Up to and including the line that contains "COL = SC.collection", repeat each line of the data exactly, starting from the first.

Recorded data:
··········

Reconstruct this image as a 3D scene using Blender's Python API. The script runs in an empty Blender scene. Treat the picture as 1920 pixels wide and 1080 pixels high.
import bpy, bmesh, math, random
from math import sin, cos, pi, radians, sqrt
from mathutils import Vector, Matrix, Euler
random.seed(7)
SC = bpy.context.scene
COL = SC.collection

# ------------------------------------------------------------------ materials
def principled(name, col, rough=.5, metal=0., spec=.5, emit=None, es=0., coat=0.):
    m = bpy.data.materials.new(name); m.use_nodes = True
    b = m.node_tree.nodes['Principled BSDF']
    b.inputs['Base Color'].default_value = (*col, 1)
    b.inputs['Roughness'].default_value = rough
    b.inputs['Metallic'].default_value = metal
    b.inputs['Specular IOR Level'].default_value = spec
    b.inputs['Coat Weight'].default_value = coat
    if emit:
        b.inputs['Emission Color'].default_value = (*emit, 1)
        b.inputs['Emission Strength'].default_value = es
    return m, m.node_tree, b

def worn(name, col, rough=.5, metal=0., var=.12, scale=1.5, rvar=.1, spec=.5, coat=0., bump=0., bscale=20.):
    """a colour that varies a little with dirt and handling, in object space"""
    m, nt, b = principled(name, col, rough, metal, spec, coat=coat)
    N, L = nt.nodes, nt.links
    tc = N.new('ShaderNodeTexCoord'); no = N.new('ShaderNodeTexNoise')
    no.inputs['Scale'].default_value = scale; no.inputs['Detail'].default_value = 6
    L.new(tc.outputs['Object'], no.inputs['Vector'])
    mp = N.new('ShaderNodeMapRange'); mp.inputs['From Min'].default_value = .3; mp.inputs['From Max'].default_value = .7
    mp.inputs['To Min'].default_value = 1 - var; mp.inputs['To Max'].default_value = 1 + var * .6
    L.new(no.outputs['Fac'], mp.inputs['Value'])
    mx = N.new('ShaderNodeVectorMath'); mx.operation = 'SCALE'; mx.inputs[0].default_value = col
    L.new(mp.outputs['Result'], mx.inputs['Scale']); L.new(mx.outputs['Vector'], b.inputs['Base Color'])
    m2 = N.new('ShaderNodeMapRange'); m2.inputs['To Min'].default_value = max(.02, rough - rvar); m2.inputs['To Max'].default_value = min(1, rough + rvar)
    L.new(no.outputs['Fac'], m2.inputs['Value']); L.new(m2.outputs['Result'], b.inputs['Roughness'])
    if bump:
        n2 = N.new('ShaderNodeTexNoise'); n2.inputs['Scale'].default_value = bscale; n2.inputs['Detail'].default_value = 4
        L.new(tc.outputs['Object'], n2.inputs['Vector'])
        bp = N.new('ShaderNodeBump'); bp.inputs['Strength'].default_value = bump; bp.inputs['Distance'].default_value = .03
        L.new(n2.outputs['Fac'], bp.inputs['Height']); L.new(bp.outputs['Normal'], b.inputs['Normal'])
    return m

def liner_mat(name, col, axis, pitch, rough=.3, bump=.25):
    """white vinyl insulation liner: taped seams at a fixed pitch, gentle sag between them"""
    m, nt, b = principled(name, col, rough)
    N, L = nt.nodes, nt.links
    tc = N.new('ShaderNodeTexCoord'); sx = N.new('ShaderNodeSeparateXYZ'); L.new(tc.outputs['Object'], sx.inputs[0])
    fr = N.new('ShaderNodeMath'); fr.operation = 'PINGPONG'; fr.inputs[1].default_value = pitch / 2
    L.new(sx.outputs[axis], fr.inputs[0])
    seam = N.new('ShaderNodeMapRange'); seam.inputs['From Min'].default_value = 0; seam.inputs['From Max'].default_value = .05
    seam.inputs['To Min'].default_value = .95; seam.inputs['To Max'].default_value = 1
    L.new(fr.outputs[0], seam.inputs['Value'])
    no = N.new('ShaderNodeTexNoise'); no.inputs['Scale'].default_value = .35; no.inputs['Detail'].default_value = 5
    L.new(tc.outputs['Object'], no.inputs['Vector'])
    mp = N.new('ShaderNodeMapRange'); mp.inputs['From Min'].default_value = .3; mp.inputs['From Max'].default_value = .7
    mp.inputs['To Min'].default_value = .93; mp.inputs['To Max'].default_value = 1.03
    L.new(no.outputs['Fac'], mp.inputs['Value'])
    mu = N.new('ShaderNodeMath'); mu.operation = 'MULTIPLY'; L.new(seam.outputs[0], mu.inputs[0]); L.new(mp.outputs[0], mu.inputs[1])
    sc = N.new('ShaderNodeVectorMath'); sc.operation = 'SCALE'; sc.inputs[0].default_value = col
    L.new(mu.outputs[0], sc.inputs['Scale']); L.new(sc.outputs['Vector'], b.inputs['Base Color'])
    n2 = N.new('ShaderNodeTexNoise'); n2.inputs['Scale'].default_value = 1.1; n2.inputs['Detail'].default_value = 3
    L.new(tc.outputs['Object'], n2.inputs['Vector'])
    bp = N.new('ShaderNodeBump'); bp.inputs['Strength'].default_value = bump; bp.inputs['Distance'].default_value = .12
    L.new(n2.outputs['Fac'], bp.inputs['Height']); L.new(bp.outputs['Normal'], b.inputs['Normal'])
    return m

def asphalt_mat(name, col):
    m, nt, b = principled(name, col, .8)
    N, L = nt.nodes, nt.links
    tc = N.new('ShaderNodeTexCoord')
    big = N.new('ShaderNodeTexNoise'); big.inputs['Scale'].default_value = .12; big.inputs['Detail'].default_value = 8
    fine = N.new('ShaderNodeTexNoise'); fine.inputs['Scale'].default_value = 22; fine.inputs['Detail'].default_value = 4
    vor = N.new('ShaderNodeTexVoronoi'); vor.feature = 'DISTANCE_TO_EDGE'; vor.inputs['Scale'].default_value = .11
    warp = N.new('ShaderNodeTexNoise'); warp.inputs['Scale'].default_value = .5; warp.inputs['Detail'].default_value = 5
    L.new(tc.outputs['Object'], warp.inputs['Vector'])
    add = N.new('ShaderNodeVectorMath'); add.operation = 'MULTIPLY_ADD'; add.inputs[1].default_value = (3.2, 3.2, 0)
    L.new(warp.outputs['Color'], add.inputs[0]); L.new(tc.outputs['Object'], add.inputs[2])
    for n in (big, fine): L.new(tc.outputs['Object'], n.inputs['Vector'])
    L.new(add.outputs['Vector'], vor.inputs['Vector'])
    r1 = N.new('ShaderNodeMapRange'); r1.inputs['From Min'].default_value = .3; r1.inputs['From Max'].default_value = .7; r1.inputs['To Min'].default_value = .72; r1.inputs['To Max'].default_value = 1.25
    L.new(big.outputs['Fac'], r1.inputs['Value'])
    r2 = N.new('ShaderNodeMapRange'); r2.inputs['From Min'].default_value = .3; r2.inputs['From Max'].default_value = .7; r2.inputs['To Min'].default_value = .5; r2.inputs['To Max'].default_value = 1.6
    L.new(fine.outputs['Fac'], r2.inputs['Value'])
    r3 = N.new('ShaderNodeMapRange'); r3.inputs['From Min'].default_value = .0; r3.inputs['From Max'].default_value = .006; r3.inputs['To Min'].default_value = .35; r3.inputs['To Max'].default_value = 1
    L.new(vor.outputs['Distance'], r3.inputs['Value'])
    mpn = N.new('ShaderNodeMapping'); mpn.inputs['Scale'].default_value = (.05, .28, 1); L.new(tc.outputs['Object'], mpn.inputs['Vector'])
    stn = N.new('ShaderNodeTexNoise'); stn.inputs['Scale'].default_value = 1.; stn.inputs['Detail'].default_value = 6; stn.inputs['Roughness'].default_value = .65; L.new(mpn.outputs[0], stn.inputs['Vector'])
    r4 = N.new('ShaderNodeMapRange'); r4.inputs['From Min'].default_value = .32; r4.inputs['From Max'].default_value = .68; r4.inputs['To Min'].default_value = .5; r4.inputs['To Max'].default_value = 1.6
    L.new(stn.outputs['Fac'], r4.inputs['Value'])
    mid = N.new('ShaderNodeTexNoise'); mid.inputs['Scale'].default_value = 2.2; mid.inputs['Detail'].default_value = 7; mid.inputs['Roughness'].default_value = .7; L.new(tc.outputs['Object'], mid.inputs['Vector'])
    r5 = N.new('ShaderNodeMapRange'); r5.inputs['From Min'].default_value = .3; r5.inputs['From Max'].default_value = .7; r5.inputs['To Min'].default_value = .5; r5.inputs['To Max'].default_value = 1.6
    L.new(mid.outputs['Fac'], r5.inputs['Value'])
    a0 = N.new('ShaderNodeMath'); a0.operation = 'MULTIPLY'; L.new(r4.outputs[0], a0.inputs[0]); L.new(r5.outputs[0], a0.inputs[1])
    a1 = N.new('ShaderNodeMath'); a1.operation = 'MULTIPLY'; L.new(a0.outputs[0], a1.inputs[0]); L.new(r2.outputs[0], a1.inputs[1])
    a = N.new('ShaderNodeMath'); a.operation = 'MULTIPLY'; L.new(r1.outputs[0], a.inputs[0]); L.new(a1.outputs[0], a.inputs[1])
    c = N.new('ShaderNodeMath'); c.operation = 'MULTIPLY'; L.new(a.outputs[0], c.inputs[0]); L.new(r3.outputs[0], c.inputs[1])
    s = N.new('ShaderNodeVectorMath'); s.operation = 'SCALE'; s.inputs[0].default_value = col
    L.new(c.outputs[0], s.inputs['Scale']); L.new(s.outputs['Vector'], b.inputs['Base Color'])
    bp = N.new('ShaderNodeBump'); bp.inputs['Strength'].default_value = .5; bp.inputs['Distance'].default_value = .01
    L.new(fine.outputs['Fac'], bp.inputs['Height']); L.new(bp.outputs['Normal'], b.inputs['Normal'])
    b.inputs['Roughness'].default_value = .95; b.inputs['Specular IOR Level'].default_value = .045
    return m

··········

Complete answer:
Reconstruct this image as a 3D scene using Blender's Python API. The script runs in an empty Blender scene. Treat the picture as 1920 pixels wide and 1080 pixels high.
import bpy, bmesh, math, random
from math import sin, cos, pi, radians, sqrt
from mathutils import Vector, Matrix, Euler
random.seed(7)
SC = bpy.context.scene
COL = SC.collection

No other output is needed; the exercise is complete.